Before we wrap the week, let’s note that Cinema Revival: A Festival of Film Restoration is on at the Wexner Center for the Arts in Columbus, Ohio through Monday, and Belgium’s Classics Restored Festival will open on March 4 and run through March 13. Locarno in Los Angeles, in the meantime, has announced a lineup of a dozen of the best films that premiered at the Swiss festival last summer. The fifth edition will run from March 17 through 20.

  • Srikanth Srinivasan has translated a short monograph on Luis Buñuel that Luc Moullet wrote in 1957—when he was nineteen. Buñuel had made the Surrealist classics Un chien andalou (1929) and L’âge d’or (1930) and his great Mexican films Los olvidados (1950) and Él (1953), but he wasn’t yet the international giant behind such films as Viridiana (1961), The Exterminating Angel (1962), and Belle de jour (1967). “Located as far from pure and simple anarchism as from blissfully hypocritical conformism,” wrote Moullet, Buñuel “concurs, by way of surrealism, with the preoccupations of the greatest spiritualist filmmakers and novelists. Profound disagreements between great creators exist only at the level of superficial oppositions; the French critic Eric Rohmer rightly remarked: ‘Buñuel resembles Hitchcock like the South Pole resembles the North Pole.’”

  • Richard Linklater’s Before Sunrise (1995) gave us a prime slice of the Ethan Hawke we had come to know from such films as Dead Poets Society (1989) and Reality Bites (1994). “God, what a beautiful, insufferable son of a bitch he was!” exclaims Jesse Hassenger in his final Together Again column for the A.V. Club. Hawke and Linklater have collaborated on a good number of features, but Hassenger’s focus here is on how Hawke has seemingly matured in the gaps between the cuts in the twelve-year project Boyhood (2014) and in the nine years separating each of the films in the Before trilogy. “So,” wonders Hassenger, “did Hawke really become a better actor over those twenty-plus years, or did time just pass? Linklater’s talent lies in the way he moots that question.”

  • The exhibition Jonas Mekas: The Camera Was Always Running, one of several marking this year’s centennial, is on view at the Jewish Museum in New York through June 5. “Every archivist is perhaps something of a hoarder, and vice versa,” writes Nick Pinkerton at 4Columns, “but quite a bit of what Mekas held on to was more valuable than yellowing stacks of the Daily News, by virtue of the fact that he’d had an exceptionally interesting life, from ‘displaced person’ in the mire and muddle of postwar Europe to prime mover and shaker in the midcentury New York art world.”

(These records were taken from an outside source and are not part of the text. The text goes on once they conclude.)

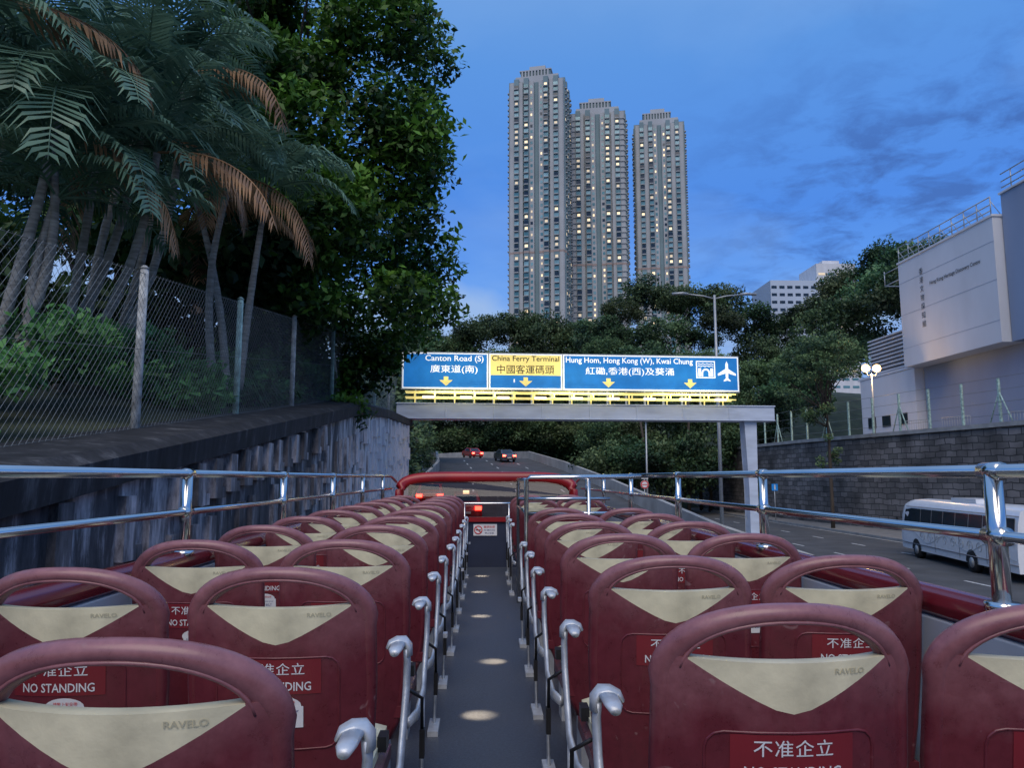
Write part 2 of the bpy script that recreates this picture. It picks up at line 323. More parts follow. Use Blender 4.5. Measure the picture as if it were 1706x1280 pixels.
mk=nt.nodes.new('ShaderNodeMapRange'); mk.inputs['From Min'].default_value=.22; mk.inputs['From Max'].default_value=.42; mk.inputs['To Min'].default_value=.08; mk.inputs['To Max'].default_value=.85; nt.links.new(sp.outputs['X'],mk.inputs['Value'])
mk2=nt.nodes.new('ShaderNodeMapRange'); mk2.inputs['From Min'].default_value=.48; mk2.inputs['From Max'].default_value=.38; mk2.inputs['To Min'].default_value=.2; mk2.inputs['To Max'].default_value=1; nt.links.new(sp.outputs['Z'],mk2.inputs['Value'])
mm0=nt.nodes.new('ShaderNodeMath'); mm0.operation='MULTIPLY'; nt.links.new(mk2.outputs[0],mm0.inputs[0]); nt.links.new(mk.outputs[0],mm0.inputs[1])
mm=nt.nodes.new('ShaderNodeMath'); mm.operation='MULTIPLY'; nt.links.new(cr.outputs[0],mm.inputs[0]); nt.links.new(mm0.outputs[0],mm.inputs[1])
c1=nt.nodes.new('ShaderNodeMix'); c1.data_type='RGBA'; c1.inputs[7].default_value=(.06,.16,.5,1); nt.links.new(mm.outputs[0],c1.inputs[0]); nt.links.new(gr.outputs[0],c1.inputs[6])
n2=nt.nodes.new('ShaderNodeTexNoise'); n2.inputs['Scale'].default_value=1.1; n2.inputs['Detail'].default_value=6; n2.inputs['Distortion'].default_value=.2
mp2=nt.nodes.new('ShaderNodeMapping'); mp2.inputs['Location'].default_value=(5,3,0); mp2.inputs['Scale'].default_value=(1.2,1.2,1); nt.links.new(dv.outputs[0],mp2.inputs[0]); nt.links.new(mp2.outputs[0],n2.inputs['Vector'])
cr2=nt.nodes.new('ShaderNodeValToRGB'); cr2.color_ramp.elements[0].position=.48; cr2.color_ramp.elements[1].position=.8; nt.links.new(n2.outputs['Fac'],cr2.inputs[0])
m3=nt.nodes.new('ShaderNodeMath'); m3.operation='MULTIPLY'; m3.inputs[1].default_value=.5; nt.links.new(cr2.outputs[0],m3.inputs[0])
c2=nt.nodes.new('ShaderNodeMix'); c2.data_type='RGBA'; c2.inputs[7].default_value=(.28,.5,.92,1); nt.links.new(m3.outputs[0],c2.inputs[0]); nt.links.new(c1.outputs[2],c2.inputs[6])
n4=nt.nodes.new('ShaderNodeTexNoise'); n4.inputs['Scale'].default_value=7; n4.inputs['Detail'].default_value=6; nt.links.new(tc.outputs['Generated'],n4.inputs['Vector'])
lz4=nt.nodes.new('ShaderNodeMapRange'); lz4.inputs['From Min'].default_value=.31; lz4.inputs['From Max'].default_value=.2; lz4.inputs['To Min'].default_value=-.35; lz4.inputs['To Max'].default_value=.3; nt.links.new(sp.outputs['Z'],lz4.inputs['Value'])
lx4=nt.nodes.new('ShaderNodeMapRange'); lx4.inputs['From Min'].default_value=-.02; lx4.inputs['From Max'].default_value=.1; lx4.inputs['To Min'].default_value=.12; lx4.inputs['To Max'].default_value=-.12; nt.links.new(sp.outputs['X'],lx4.inputs['Value'])
a4=nt.nodes.new('ShaderNodeMath'); nt.links.new(n4.outputs['Fac'],a4.inputs[0]); nt.links.new(lz4.outputs[0],a4.inputs[1])
a5=nt.nodes.new('ShaderNodeMath'); nt.links.new(a4.outputs[0],a5.inputs[0]); nt.links.new(lx4.outputs[0],a5.inputs[1])
cr4=nt.nodes.new('ShaderNodeValToRGB'); cr4.color_ramp.elements[0].position=.55; cr4.color_ramp.elements[1].position=.8; cr4.color_ramp.elements[1].color=(.8,.8,.8,1); nt.links.new(a5.outputs[0],cr4.inputs[0])
c4=nt.nodes.new('ShaderNodeMix'); c4.data_type='RGBA'; c4.inputs[7].default_value=(.38,.55,.86,1); nt.links.new(cr4.outputs[0],c4.inputs[0]); nt.links.new(c2.outputs[2],c4.inputs[6])
ms=nt.nodes.new('ShaderNodeMix'); ms.data_type='RGBA'; ms.inputs[0].default_value=.08; nt.links.new(c4.outputs[2],ms.inputs[6]); nt.links.new(sc.outputs[2],ms.inputs[7])
nt.links.new(ms.outputs[2],bg.inputs[0]); bg.inputs[1].default_value=1.0
sl=bpy.data.lights.new('sun','SUN'); sl.energy=2.0; sl.angle=R(50); sl.color=(1,.86,.7)
so=bpy.data.objects.new('sun',sl); scene.collection.objects.link(so); so.rotation_euler=(R(42),0,R(-8))
cd=bpy.data.cameras.new('camera'); co=bpy.data.objects.new('camera',cd); scene.collection.objects.link(co); scene.camera=co
cd.sensor_width=36; cd.lens=26.4; cd.clip_start=.05; cd.clip_end=3000; co.location=(0,0,3.61); co.rotation_euler=(R(97.1),0,R(-1.9))
scene.view_settings.view_transform='Standard'; scene.view_settings.look='None'; scene.view_settings.exposure=0

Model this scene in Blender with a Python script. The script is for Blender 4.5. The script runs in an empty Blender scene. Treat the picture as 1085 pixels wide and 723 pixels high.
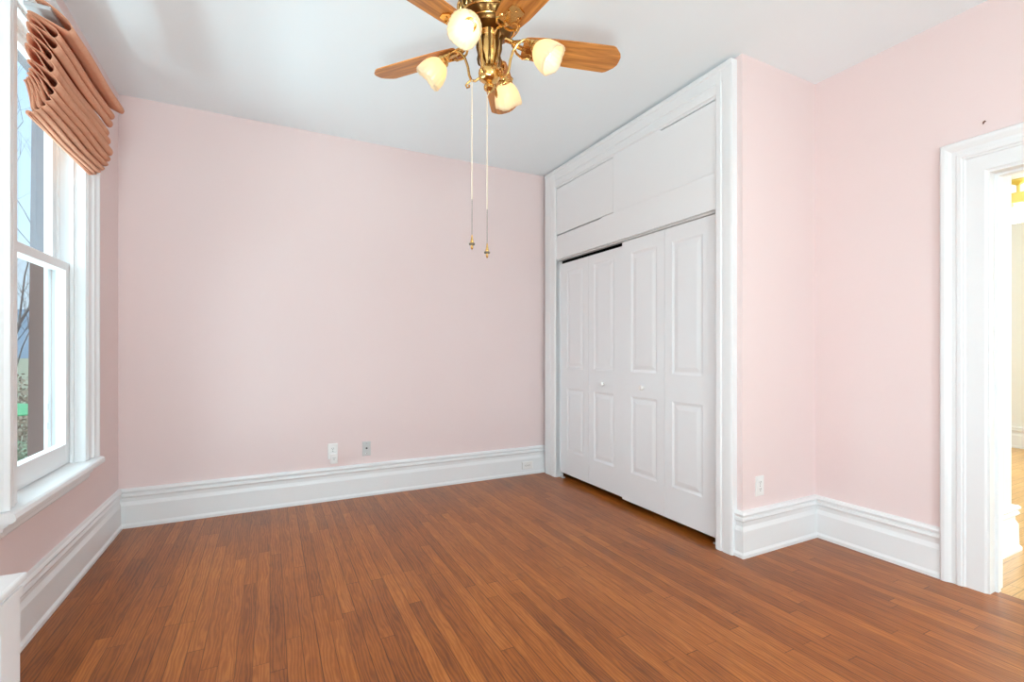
import bpy, bmesh, math, random
from mathutils import Vector, Matrix
random.seed(7)
PI = math.pi
scene = bpy.context.scene
COL = scene.collection

# ------------------------------------------------------------------ camera
F_PX = 503.5
cam = bpy.data.cameras.new('camera')
cam.sensor_width = 36.0
cam.lens = F_PX / 1085 * 36.0
cam.shift_y = 10.5 / 1085
cam.clip_start = 0.02
cam.clip_end = 2000
cam_o = bpy.data.objects.new('camera', cam)
COL.objects.link(cam_o)
cam_o.location = (0, 0, 1.21)
cam_o.rotation_euler = (PI / 2, 0, -math.radians(26.996))
scene.camera = cam_o

# ------------------------------------------------------------------ colour management
vs = scene.view_settings
scene.display_settings.display_device = 'sRGB'
vs.view_transform = 'Standard'
vs.look = 'None'
vs.exposure = 0.44
vs.gamma = 1.0
vs.use_curve_mapping = False
try:
    scene.cycles.use_denoising = True
    scene.cycles.seed = 3
    scene.cycles.max_bounces = 12
    scene.cycles.diffuse_bounces = 6
    scene.cycles.transparent_max_bounces = 12
    scene.cycles.sample_clamp_indirect = 6.0
except Exception:
    pass

# ------------------------------------------------------------------ sky
w = bpy.data.worlds.new('sky')
scene.world = w
w.use_nodes = True
nt = w.node_tree
nt.nodes.clear()
wo = nt.nodes.new('ShaderNodeOutputWorld')
bg = nt.nodes.new('ShaderNodeBackground')
tc = nt.nodes.new('ShaderNodeTexCoord')
sx = nt.nodes.new('ShaderNodeSeparateXYZ')
rp = nt.nodes.new('ShaderNodeValToRGB')
rp.color_ramp.elements[0].position = 0.0
rp.color_ramp.elements[0].color = (0.70, 0.88, 1.0, 1)
rp.color_ramp.elements[1].position = 0.75
rp.color_ramp.elements[1].color = (0.42, 0.70, 0.97, 1)
nt.links.new(tc.outputs['Generated'], sx.inputs[0])
nt.links.new(sx.outputs['Z'], rp.inputs[0])
nt.links.new(rp.outputs[0], bg.inputs[0])
bg.inputs[1].default_value = 0.80
nt.links.new(bg.outputs[0], wo.inputs[0])


def area(name, loc, rot, sx_, sy_, power, color=(1, 1, 1)):
    l = bpy.data.lights.new(name, 'AREA')
    l.shape = 'RECTANGLE'
    l.size = sx_
    l.size_y = sy_
    l.energy = power
    l.color = color
    o = bpy.data.objects.new(name, l)
    COL.objects.link(o)
    o.location = loc
    o.rotation_euler = rot
    return o


# area light added at an unseen rear window opening to brighten the room
FILL_TINT = (0.77, 1.0, 1.04)
area('rear_fill', (0.25, -3.12, 1.45), (PI / 2, 0, 0), 0.95, 1.6, 64, FILL_TINT)
# unseen area light added behind the camera to brighten the ceiling
area('ceiling_fill', (-0.4, -0.6, 0.2), (PI, 0, 0), 0.7, 0.7, 60, FILL_TINT)
# unseen area light added outside the left window, standing in for ground-reflected daylight
area('ground_bounce_fill', (-4.4, 2.9, -1.6), (PI, 0, 0), 2.6, 5.0, 560, FILL_TINT)
# added wide sun lamp boosting western sky light through the left windows
glow = bpy.data.lights.new('western_sky_fill', 'SUN')
glow.energy = 8.0
glow.angle = math.radians(115)
glow.color = FILL_TINT
glow_o = bpy.data.objects.new('western_sky_fill', glow)
COL.objects.link(glow_o)
glow_o.rotation_euler = (0, -math.radians(62), 0)
sun = bpy.data.lights.new('sun', 'SUN')
sun.energy = 0.7
sun.angle = 0.03
sun.color = (1.0, 0.96, 0.90)
sun_o = bpy.data.objects.new('sun', sun)
COL.objects.link(sun_o)
sun_o.rotation_euler = (math.radians(48), 0, math.radians(35))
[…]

  • At Illuminations, John Wyver points us to “The Weirdness of Zoetropes,” Stephen Herbert’s marvelously illustrated study of the animation devices that delighted viewers decades before Auguste and Louis Lumière introduced their cinématographe. “Characters eating others was quite a popular subject,” notes Herbert. “In a strip by H. G. Clarke of Covent Garden, London, Beauty is gulped down by the Beast, only to immediately and conveniently re-emerge from its ear before being swallowed again, ad infinitum.

  • A single shot in Carlos Reygadas’s debut feature, Japón (2002), has sent Greg Gerke to lines from Wallace Stevens, Louise Glück, and Theodore Roethke and brought back a memory of an October afternoon. “I found my history in Japón, in all its eddies and distortions, its freeze-frames and fast-forwarding,” writes Gerke in Caesura. “The encounter has estranged me from who I thought I was—my heart has leapt onto a different cloud. And now I’ve written down my account of it, how it tattered and sustained me for days, as all great art does.”